- _TASK DESCRIPTION_
Copy the data that follows, character for character, minus the pictures.
====== DATASET CONTENT ======
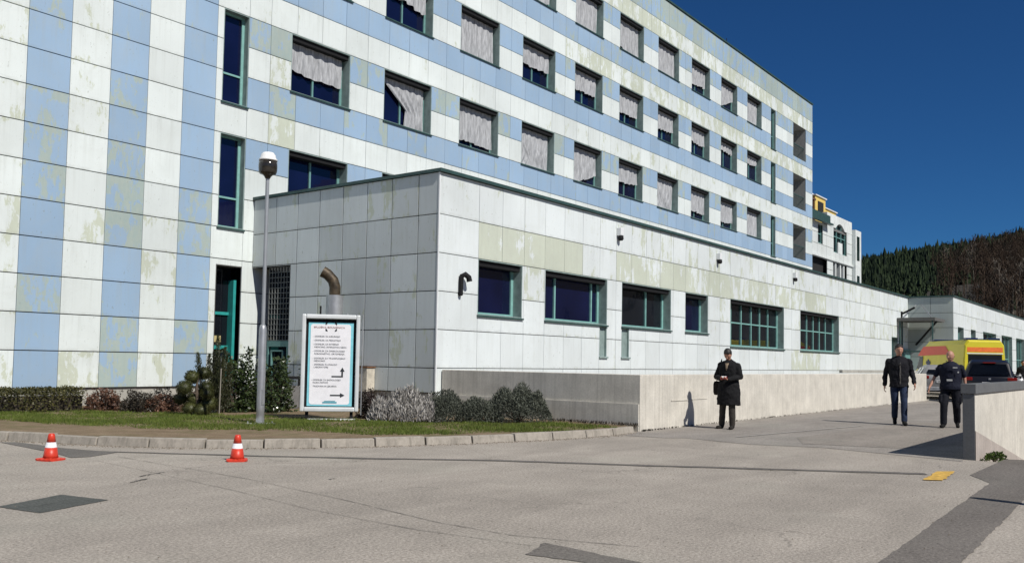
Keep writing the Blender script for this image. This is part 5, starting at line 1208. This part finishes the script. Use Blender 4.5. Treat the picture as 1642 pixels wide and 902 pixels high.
# ------------------------------------------------------------------ unseen hill added behind the camera to darken window reflections
m = MB(); n = 60; P = []
for i in range(n + 1):
    a = radians(150 + 200 * i / n); q = 900 + 120 * mnoise.noise(Vector((i * .3, 0, 2))); h = 92 + 45 * mnoise.noise(Vector((i * .22, 4, 0))) + 10 * mnoise.noise(Vector((i * 1.1, 1, 0)))
    P.append([(q * .62 * cos(a), q * .62 * sin(a), -3), (q * .85 * cos(a), q * .85 * sin(a), h * .55), (q * cos(a), q * sin(a), h), (q * 1.4 * cos(a), q * 1.4 * sin(a), h * .6)])
m.add([p for q in P for p in q], [(i * 4 + k, i * 4 + k + 1, (i + 1) * 4 + k + 1, (i + 1) * 4 + k) for i in range(n) for k in range(3)], smooth=True)
tag(m.build('hill', simple('reflection_slope', (.035, .045, .022), .95, var=.4, scale=.03)), kind='structure')
# grit and leaf litter lying along the kerb and in the gutter
r = random.Random(91); m = MB()
for k in range(3200):
    i = r.randrange(4, len(KS) - 1); a = KS[i].lerp(KS[min(len(KS) - 1, i + 1)], r.random()); d = (KS[min(len(KS) - 1, i + 1)] - KS[i]).normalized(); q = Vector((d.y, -d.x))
    if q.dot(Vector((9, 18)) - a) > 0: q = -q
    p = a + q * (.01 + .22 * r.random() ** 3); s_ = r.uniform(.004, .014); t_ = r.uniform(0, 6.3); z = .004
    m.add([(p.x + s_ * cos(t_ + c * 2.1), p.y + s_ * sin(t_ + c * 2.1), z + (s_ * .9 if c == 3 else 0)) if c < 3 else (p.x, p.y, z + s_ * .8) for c in range(4)], [(0, 1, 3), (1, 2, 3), (2, 0, 3)])
for k in range(700):
    x, y = r.uniform(3, 14), r.uniform(1, 9.5); s_ = r.uniform(.003, .008); t_ = r.uniform(0, 6.3)
    m.add([(x + s_ * cos(t_ + c * 2.1), y + s_ * sin(t_ + c * 2.1), .007) if c < 3 else (x, y, .007 + s_ * .8) for c in range(4)], [(0, 1, 3), (1, 2, 3), (2, 0, 3)])
tag(m.build('grit', simple('grit_and_litter', (.16, .13, .095), .9, var=.5, scale=60)), 'loose grit and leaf litter scattered along the kerb', 'grit', kind='stuff')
======
- _SOLUTION_
Keep writing the Blender script for this image. This is part 5, starting at line 1208. This part finishes the script. Use Blender 4.5. Treat the picture as 1642 pixels wide and 902 pixels high.
# ------------------------------------------------------------------ unseen hill added behind the camera to darken window reflections
m = MB(); n = 60; P = []
for i in range(n + 1):
    a = radians(150 + 200 * i / n); q = 900 + 120 * mnoise.noise(Vector((i * .3, 0, 2))); h = 92 + 45 * mnoise.noise(Vector((i * .22, 4, 0))) + 10 * mnoise.noise(Vector((i * 1.1, 1, 0)))
    P.append([(q * .62 * cos(a), q * .62 * sin(a), -3), (q * .85 * cos(a), q * .85 * sin(a), h * .55), (q * cos(a), q * sin(a), h), (q * 1.4 * cos(a), q * 1.4 * sin(a), h * .6)])
m.add([p for q in P for p in q], [(i * 4 + k, i * 4 + k + 1, (i + 1) * 4 + k + 1, (i + 1) * 4 + k) for i in range(n) for k in range(3)], smooth=True)
tag(m.build('hill', simple('reflection_slope', (.035, .045, .022), .95, var=.4, scale=.03)), kind='structure')
# grit and leaf litter lying along the kerb and in the gutter
r = random.Random(91); m = MB()
for k in range(3200):
    i = r.randrange(4, len(KS) - 1); a = KS[i].lerp(KS[min(len(KS) - 1, i + 1)], r.random()); d = (KS[min(len(KS) - 1, i + 1)] - KS[i]).normalized(); q = Vector((d.y, -d.x))
    if q.dot(Vector((9, 18)) - a) > 0: q = -q
    p = a + q * (.01 + .22 * r.random() ** 3); s_ = r.uniform(.004, .014); t_ = r.uniform(0, 6.3); z = .004
    m.add([(p.x + s_ * cos(t_ + c * 2.1), p.y + s_ * sin(t_ + c * 2.1), z + (s_ * .9 if c == 3 else 0)) if c < 3 else (p.x, p.y, z + s_ * .8) for c in range(4)], [(0, 1, 3), (1, 2, 3), (2, 0, 3)])
for k in range(700):
    x, y = r.uniform(3, 14), r.uniform(1, 9.5); s_ = r.uniform(.003, .008); t_ = r.uniform(0, 6.3)
    m.add([(x + s_ * cos(t_ + c * 2.1), y + s_ * sin(t_ + c * 2.1), .007) if c < 3 else (x, y, .007 + s_ * .8) for c in range(4)], [(0, 1, 3), (1, 2, 3), (2, 0, 3)])
tag(m.build('grit', simple('grit_and_litter', (.16, .13, .095), .9, var=.5, scale=60)), 'loose grit and leaf litter scattered along the kerb', 'grit', kind='stuff')